一般菌から天然麹菌への切り替え

一般菌から天然麹菌へ切り替え

当店のお味噌のシリーズに

・自然シリーズ
・恵みシリーズ
・日々シリーズ

の3種類がある。

自然シリーズは無肥料・無農薬の自然栽培素材×天然麹菌、恵みシリーズは農薬・化学肥料不使用の素材×一般菌、日々シリーズは減農薬の素材×一般菌という規格で造っている。
そこで今年の夏以降に恵みシリーズも一般菌から天然麹菌に切り替えて仕込みた。
そもそも天然麹菌は自然栽培のお米に降りてきてくれるので、糀にする際も自然栽培のお米にしか菌糸を伸ばしてくれないと思っていた。しかし、菌たちからすると、降りてくるお米と繁殖に必要なお米では役割が違うようだ。こちらの想いに反して、有機肥料で作られたお米や減農薬のお米にも、しっかりと菌糸が生えてくれた。
なので、夏場から恵みシリーズの麦みそ、米みそ若桜と天然麹菌で仕込んだ。しかし気になっていることもある。これらの天然麹菌はきれいな自然の中から採取した野生麹菌で、彼らが有機肥料で育ったお米や減農薬で育てられたお米にたとえ菌糸を伸ばして繁殖したとしても、彼らの子孫の中に『純粋な自然』が消えてしまうのではと心配になった。人が手を加えた肥料、人が作り出した農薬(化学物質)のお米を食べて天然麹菌が菌糸を出すことは、天然麹菌は望んでいるだろうか。人の都合ではなく、菌の立場で考えると、やはり望んでないように思う。天然麹菌を採取した立場として、やってはいけないことのように感じた。まして天然麹菌に嫌われるようなことがあってはいけないから、彼らが望むようなお米や大豆を用意してあげたい。

ただ農薬・化学肥料不使用の恵みシリーズは天然麹菌に切り替えたい思いが強いので、とりあえず切り替えてみることにした。それは天然麹菌(野生麹菌)の力で、お味噌の魅力をもっと出さしてあげられるのではと思ったからだ。それがもし想いに反するようなお味噌の味になったり、予期せぬこと(天然麹菌が採取出来なくなる)が起こったら止めようと思う。
なので、全てのお味噌を天然麹菌に切り替えたいが、天然麹菌の気持ちや天然麹菌の意義を考えると、それはやってはいけないように感じた。

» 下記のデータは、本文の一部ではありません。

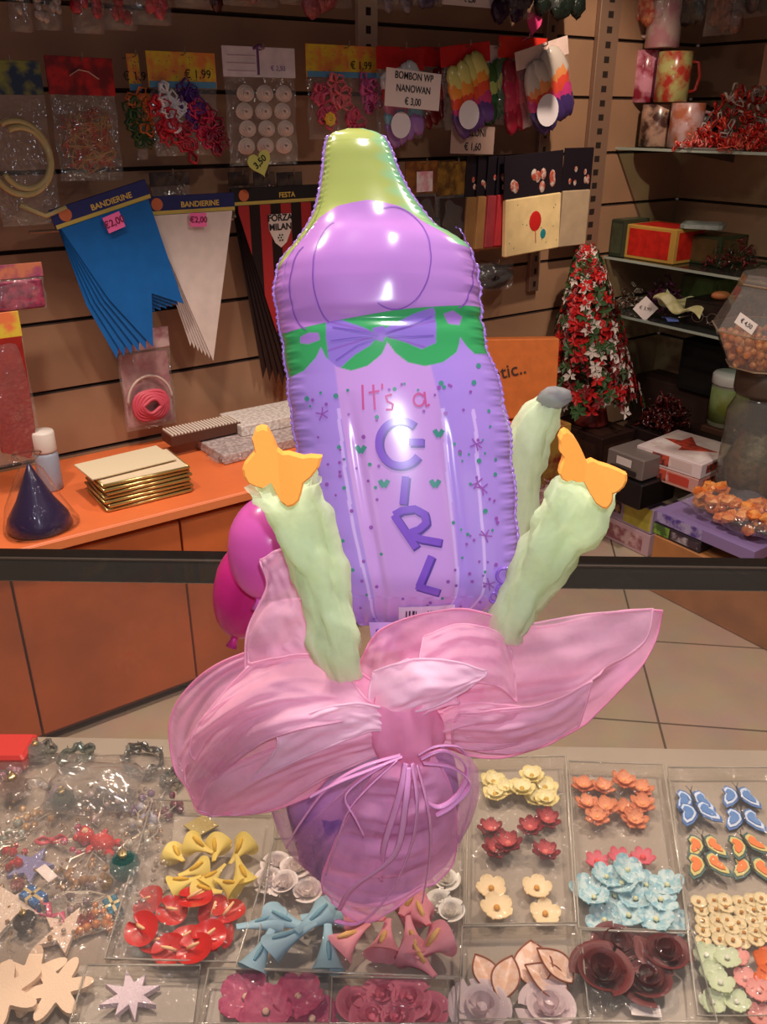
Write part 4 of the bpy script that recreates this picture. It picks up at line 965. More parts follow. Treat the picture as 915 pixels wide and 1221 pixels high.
def bowbag(px0,py0,px1,py1,off,label,cols,name='party_bag',hdr=((232,200,60),(236,140,70)),seed=1,nb=9,tilt=0,spread=.85,deco='confetti',hf=.34):
    t,hc,w_,h,hh=pack(px0,py0,px1,py1,off,name,label,'party bag',hf,hdr,tilt=tilt)
    q=random.Random(seed)
    m=MB(); m.box((0,-.0035,h-hh+hh*.09),(w_*.98,.001,hh*.18)); m.build('blue_stripe',mat((90,150,190),.5),hc)
    text('€ 1,99',hh*.34,Matrix.Translation((w_*.22,-.0045,h-hh*.62))@UP,ink,hc)
    m=MB()
    for i in range(26): m.ball(((q.random()-.5)*w_*.9,-.0035,h-hh*(.1+.75*q.random())),.0016,5,sc=(1,.2,1))
    m.build('printed_confetti',mat((120,50,110),.6),hc)
    for k,c_ in enumerate(cols):
        m=MB(); c=Vector((w_*spread*((k+.5)/len(cols)-.5),-.008,(h-hh)*(.55+.28*math.sin(k*2.4)))); loops(m,c,.036,9,q); loops(m,c+Vector((.012,0,-.035)),.032,8,q); loops(m,c+Vector((-.012,-.004,.03)),.03,7,q)
        b_=m.build('ribbon_bow',mat(c_,.35,coat=.3),t,True)
    return t
bowbag(150,64,178,190,.07,'yellow headed bag of green and orange bows, half hidden behind its neighbour',[(60,90,50),(230,120,60)],seed=2)
bowbag(175,62,266,185,.10,'yellow headed bag of red, purple and white ribbon bows',[(214,40,60),(240,236,240),(200,50,70),(90,40,130),(220,50,90),(150,30,60)],seed=3)
t,hc,w_,h,hh=pack(266,56,358,196,.10,'party_bag','clear bag of white craft roses under a white header card','party bag',.25,((236,220,226),None))
text('€ 2,50',.018,Matrix.Translation((w_*.25,-.0045,h-hh*.7))@UP,mat((150,100,160),.6),hc)
m=MB()
for i in range(3): m.box((-w_*.25,-.0035,h-hh*(.3+.25*i)),(w_*.38,.001,.002))
m.build('printed_lines',mat((190,160,170),.6),hc)
m=MB(); m.box((-.006,-.005,h-hh*.45),(.006,.004,hh*.95)); m.tube([(-.02,-.006,h-.006),(0,-.008,h+.004),(.014,-.006,h-.004)],.004,6); m.build('purple_tie',mat((120,70,120),.5),hc)
q=random.Random(44)
for j in range(4):
    for i in range(3):
        m=MB(); c=Vector((w_*(-.27+.27*i+.03*(j%2)),-.010,(h-hh)*(.22+.2*j)))
        for k in range(4):
            r=.024*(1-.22*k); m.tube([c+Vector((r*math.cos(a),-.004*k+.002*math.sin(2*a+k),r*.8*math.sin(a))) for a in [2*PI*s_/14 for s_ in range(15)]],.0042,6,cap=False)
        m.ball(c,.020,10,sc=(1,.4,.8)); m.build('white_rose',mat((238,216,206),.6,sss=.2),t,True)
bowbag(366,54,456,165,.10,'yellow headed bag of pink and coral bows above the balloon tip',[(226,90,120),(236,120,130),(214,80,110),(206,90,150)],seed=5,nb=5)
m=MB(); a=onA(393,142,.14); t=thing('smiley_charm','small yellow smiling flower charm at the bag of pink bows','charm',a,AA)
m.T=Matrix.Rotation(R(90),4,'X'); petals_=petals_mb(8,.020,.006,.1); petals_.v=[m.T@v for v in petals_.v]; petals_.build('petals',mat((240,190,60),.5),t,True)
m=MB(); m.ball((0,-.004,0),.011,12,sc=(1,.4,1)); f_=m.build('face',mat((246,206,80),.5),t,True)
m=MB(); m.ball((-.004,-.009,.003),.0014,6); m.ball((.004,-.009,.003),.0014,6); m.tube([(-.005,-.009,-.002),(0,-.0095,-.005),(.005,-.009,-.002)],.0007,5); m.build('smile',mat((90,50,20),.6),f_)
# price heart
a=onA(310,194,.15); t=thing('heart_price_tag','yellow green heart price tag reading 3,50 under the bag of white roses','price tag',a,AA,tilt=(0,R(-18)))
def heartpoly(r,n=28):
    return [(r*.95*math.sin(x)**3,r*(.8*math.cos(x)-.3*math.cos(2*x)-.12*math.cos(3*x)-.05*math.cos(4*x))) for x in [2*PI*i/n for i in range(n)]]
m=MB(); m.prism(heartpoly(.040),.003); m.build('heart_card',mat((206,206,110),.6),t)
text('3,50',.026,Matrix.Translation((0,-.003,.002))@Matrix.Rotation(R(-20),4,'Y')@UP,ink,t,bold=.0004)
a=onA(637,27,.12); t=thing('heart_tag','bright pink heart tag on a stick above the balloon packets','tag',a,AA,tilt=(0,R(8)))
m=MB(); m.prism([(x*1.0,z*1.15) for x,z in heartpoly(.036)],.003); m.build('heart_card',mat((240,70,140),.5),t)
m=MB(); m.tube([(0,0,-.02),(-.012,0,-.045),(-.035,.005,-.06)],.0022,6); m.build('stick',mat((236,90,140),.5),t)
# packets of metallic balloons with red headers
def balloonpack(px0,py0,px1,py1,off,label,cols,hdr=(206,30,34),tilt=0,white=True,label_white=False):
    t,hc,w_,h,hh=pack(px0,py0,px1,py1,off,'balloon_packet',label,'balloon packet',.24,(hdr,None),tilt=tilt,bagt=.04)
    for k,c_ in enumerate(cols):
        m=MB(); f=(k+.5)/len(cols); 
        qq=random.Random(k+int(px0))
        for i in range(4):
            cz=(h-hh)*(.90-.80*f)+(i-1.5)*.012; cx=w_*(.02+.10*(f-.5))+(i-1.5)*w_*.16
            m.ball((cx,-.010-.004*(i%2),cz),w_*.21,10,sc=(.75,.35,1.25),T=Matrix.Rotation(R(-35+qq.random()*40),4,'Y'),noise=.15,seed=k*7+i)
        m.build('folded_balloon',mat(c_,.25,coat=.4),t,True)
    if white:
        m=MB(); m.lathe([(w_*.2,0),(w_*.21,.001),(.0,.0012)],20,T=Matrix.Rotation(R(90),4,'X'),c=(-w_*.12,-.034,(h-hh)*.2)); m.build('round_sticker',mat((236,226,232),.5),t)
    return t,hc,w_,h,hh
RB=[(214,206,120),(236,150,60),(230,80,50),(206,60,120),(90,60,130)]
balloonpack(450,56,505,165,.13,'packet of rainbow balloons hanging behind the white handwritten price card',[(226,226,226),(190,60,60),(200,120,150),(120,170,190),(150,110,180)])
balloonpack(500,56,532,152,.07,'dark red packet of balloons between the price card and the rainbow packets',[(120,20,34),(150,30,40),(100,20,30)],white=False)
balloonpack(534,52,588,150,.14,'left packet of rainbow ordered balloons with a red top',RB,tilt=R(-7))
balloonpack(568,54,606,142,.08,'packet of green metallic balloons with a pale card behind',[(60,110,50),(200,220,120),(40,110,70),(30,90,50)],hdr=(226,200,190),white=False)
balloonpack(596,44,646,148,.10,'packet of red metallic balloons with a striped red top',[(150,40,60),(190,40,80),(206,60,90),(170,30,60)],hdr=(220,50,36),white=False)
balloonpack(630,50,684,142,.14,'right packet of rainbow ordered balloons with a white card',[(214,200,190),(236,150,90),(226,80,60),(206,60,130),(70,50,110)],hdr=(236,206,196),tilt=R(-14))
# handwritten price cards
def card(px0,py0,px1,py1,off,label,lines,col=(240,220,216),tilt=0,sz=.3,name='price_card',ic=ink):
    a=onA((px0+px1)/2,(py0+py1)/2,off); w_=(onA(px1,py0,off)-onA(px0,py0,off)).dot(dA); h=onA(px0,py0,off).z-onA(px0,py1,off).z
    t=thing(name,label,'price card',a,AA,tilt=(0,tilt)); m=MB(); m.box((0,0,0),(w_,.0016,h),0,.0004); m.build('card',mat(col,.7),t)
    n=len(lines)
    for i,s_ in enumerate(lines): text(s_,h*sz,Matrix.Translation((0,-.0022,h*(.5-(i+.5)/n)))@UP,ic,t,bold=.0002,sx=.85)
    return t
card(460,84,526,130,.19,'white handwritten price card with three lines, left of the rainbow balloons',['BOMBON WP','NANOWAN','€ 3,00'],tilt=R(4),sz=.27)
card(538,150,590,184,.13,'grey handwritten price card under the left rainbow packet',['PALLONI','€ 1,60'],(170,140,130),R(2),.38)
card(528,-8,592,8,.12,'white price card cut by the top of the picture',['€ 2,50'],sz=.6)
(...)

本来なら全て自然栽培に切り替えるのが良いのだろうが、それにはまだまだ時間がかかりそうだ。これからも菌に寄り添い、仲良くやっていけたらと思う。

※当店は天然麹菌の原菌しか使わないので、人為的な繁殖は一切していません。降りてきた菌をそのまま糀にしています。なので本文中にあった有機肥料や減農薬のお米を食べて糀になった天然麹菌の菌糸を使い回すことは一切ありません。